# START OF Task material

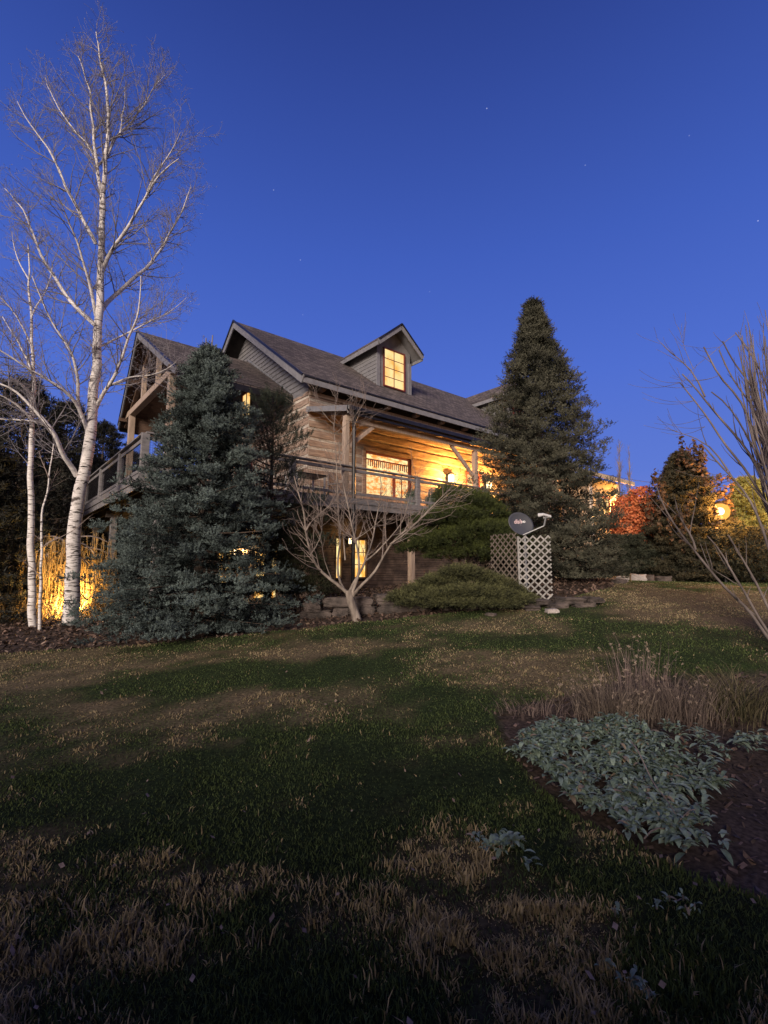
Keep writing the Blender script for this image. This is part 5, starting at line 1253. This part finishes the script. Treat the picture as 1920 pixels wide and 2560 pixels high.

# END OF Task material
# START OF Task material

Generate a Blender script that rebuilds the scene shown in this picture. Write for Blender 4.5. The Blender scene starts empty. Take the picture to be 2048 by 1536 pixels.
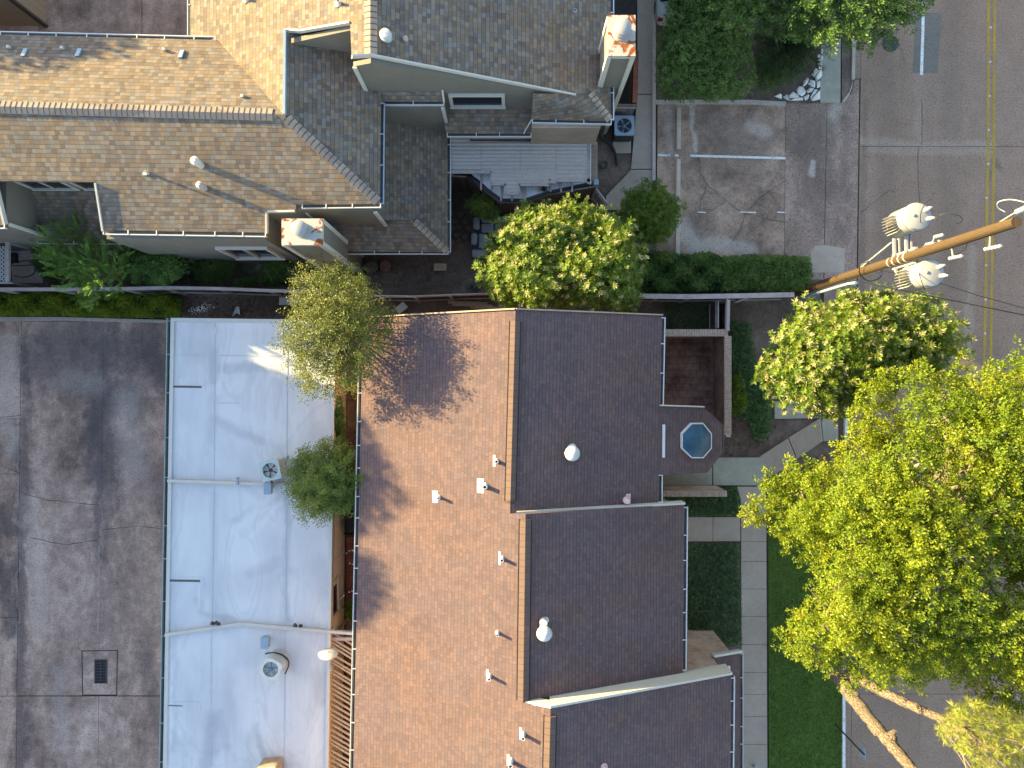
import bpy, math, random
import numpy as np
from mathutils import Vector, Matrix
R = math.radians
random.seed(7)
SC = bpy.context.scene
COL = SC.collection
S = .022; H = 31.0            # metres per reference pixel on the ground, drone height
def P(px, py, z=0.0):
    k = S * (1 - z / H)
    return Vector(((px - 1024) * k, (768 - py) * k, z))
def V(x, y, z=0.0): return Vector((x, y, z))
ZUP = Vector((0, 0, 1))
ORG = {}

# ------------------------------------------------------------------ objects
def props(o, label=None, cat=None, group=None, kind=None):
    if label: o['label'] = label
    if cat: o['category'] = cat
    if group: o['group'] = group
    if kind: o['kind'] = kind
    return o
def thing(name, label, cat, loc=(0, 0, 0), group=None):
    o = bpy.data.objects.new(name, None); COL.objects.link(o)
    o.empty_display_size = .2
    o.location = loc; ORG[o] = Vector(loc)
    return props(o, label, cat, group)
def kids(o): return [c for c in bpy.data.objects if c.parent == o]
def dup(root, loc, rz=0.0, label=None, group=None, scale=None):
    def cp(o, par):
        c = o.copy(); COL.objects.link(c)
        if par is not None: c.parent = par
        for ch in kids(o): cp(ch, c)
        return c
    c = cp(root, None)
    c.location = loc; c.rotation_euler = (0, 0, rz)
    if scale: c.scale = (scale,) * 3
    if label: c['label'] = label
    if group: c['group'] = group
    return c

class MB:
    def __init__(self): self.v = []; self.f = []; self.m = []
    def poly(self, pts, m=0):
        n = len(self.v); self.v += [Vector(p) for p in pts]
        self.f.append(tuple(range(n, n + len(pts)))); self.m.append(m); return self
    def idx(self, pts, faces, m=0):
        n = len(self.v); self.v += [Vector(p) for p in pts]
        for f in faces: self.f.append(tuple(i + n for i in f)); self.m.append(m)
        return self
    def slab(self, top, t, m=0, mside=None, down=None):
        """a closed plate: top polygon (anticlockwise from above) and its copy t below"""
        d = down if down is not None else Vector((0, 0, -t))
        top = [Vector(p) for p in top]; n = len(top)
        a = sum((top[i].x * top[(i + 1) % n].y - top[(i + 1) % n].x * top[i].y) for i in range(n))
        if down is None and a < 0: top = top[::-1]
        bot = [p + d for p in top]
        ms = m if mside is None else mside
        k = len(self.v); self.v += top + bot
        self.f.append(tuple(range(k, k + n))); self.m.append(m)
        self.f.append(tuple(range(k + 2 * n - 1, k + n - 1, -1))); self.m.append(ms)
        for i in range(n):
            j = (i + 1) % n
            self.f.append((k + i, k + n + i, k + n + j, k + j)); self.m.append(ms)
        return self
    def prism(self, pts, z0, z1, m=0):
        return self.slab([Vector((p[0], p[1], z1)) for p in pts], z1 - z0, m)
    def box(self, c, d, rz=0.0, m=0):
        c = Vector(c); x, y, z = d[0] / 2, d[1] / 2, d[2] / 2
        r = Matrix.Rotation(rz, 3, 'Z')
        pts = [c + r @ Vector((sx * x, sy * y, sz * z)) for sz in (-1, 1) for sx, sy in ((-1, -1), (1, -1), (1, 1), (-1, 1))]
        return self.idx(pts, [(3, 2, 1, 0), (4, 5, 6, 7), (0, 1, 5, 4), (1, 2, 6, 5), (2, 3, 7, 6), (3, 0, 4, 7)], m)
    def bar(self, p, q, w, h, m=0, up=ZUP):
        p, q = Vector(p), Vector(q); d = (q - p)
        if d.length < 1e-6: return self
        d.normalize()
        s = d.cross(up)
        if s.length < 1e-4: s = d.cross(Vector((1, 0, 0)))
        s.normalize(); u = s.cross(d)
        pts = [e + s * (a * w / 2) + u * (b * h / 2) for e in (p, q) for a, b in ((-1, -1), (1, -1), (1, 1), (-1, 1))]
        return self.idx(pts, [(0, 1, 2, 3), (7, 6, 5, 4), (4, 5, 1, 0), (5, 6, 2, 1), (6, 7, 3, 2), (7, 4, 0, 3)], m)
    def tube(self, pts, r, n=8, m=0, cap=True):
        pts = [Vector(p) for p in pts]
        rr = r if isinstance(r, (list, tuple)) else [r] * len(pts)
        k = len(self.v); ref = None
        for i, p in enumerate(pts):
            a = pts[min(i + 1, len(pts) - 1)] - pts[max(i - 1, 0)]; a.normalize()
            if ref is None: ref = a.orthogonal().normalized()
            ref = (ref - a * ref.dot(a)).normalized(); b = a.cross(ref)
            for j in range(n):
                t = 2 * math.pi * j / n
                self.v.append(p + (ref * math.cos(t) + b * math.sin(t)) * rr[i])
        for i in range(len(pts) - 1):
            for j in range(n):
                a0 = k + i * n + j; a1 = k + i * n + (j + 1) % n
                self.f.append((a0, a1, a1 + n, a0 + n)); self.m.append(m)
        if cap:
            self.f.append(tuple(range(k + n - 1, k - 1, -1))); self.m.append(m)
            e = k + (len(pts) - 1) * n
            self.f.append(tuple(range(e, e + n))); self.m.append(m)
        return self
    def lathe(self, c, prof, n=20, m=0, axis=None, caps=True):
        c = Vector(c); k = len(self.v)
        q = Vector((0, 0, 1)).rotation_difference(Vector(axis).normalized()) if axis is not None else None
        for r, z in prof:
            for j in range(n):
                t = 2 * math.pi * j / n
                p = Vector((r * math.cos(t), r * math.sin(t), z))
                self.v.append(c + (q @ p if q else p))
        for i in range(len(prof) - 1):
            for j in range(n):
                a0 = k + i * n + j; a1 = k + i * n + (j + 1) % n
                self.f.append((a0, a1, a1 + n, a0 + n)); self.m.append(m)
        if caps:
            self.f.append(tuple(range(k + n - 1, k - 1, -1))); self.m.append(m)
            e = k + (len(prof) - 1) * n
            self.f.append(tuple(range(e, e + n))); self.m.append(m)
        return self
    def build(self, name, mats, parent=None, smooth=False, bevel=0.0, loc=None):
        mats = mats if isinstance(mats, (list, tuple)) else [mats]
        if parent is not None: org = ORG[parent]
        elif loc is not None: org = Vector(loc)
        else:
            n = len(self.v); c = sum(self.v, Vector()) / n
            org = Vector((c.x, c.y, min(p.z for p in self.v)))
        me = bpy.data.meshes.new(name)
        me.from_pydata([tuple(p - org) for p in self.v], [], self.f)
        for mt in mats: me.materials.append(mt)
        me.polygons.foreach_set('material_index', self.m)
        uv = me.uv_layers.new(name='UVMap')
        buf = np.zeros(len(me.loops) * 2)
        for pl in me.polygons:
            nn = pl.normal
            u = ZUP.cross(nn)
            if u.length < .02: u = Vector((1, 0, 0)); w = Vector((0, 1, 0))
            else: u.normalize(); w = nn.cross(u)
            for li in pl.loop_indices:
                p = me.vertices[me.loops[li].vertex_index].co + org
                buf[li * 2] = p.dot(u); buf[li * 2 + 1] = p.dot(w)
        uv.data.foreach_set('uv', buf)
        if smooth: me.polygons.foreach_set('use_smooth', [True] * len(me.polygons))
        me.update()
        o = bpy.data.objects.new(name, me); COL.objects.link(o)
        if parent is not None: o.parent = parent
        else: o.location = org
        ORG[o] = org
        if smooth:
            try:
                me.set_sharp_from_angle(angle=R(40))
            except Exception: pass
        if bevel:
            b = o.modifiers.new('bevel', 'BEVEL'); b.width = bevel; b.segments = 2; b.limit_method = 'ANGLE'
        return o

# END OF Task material

#### What the task asks:
Count every line in the data where the string "scene" occurs. Give nothing except the number.

#### Response to this exercise:
2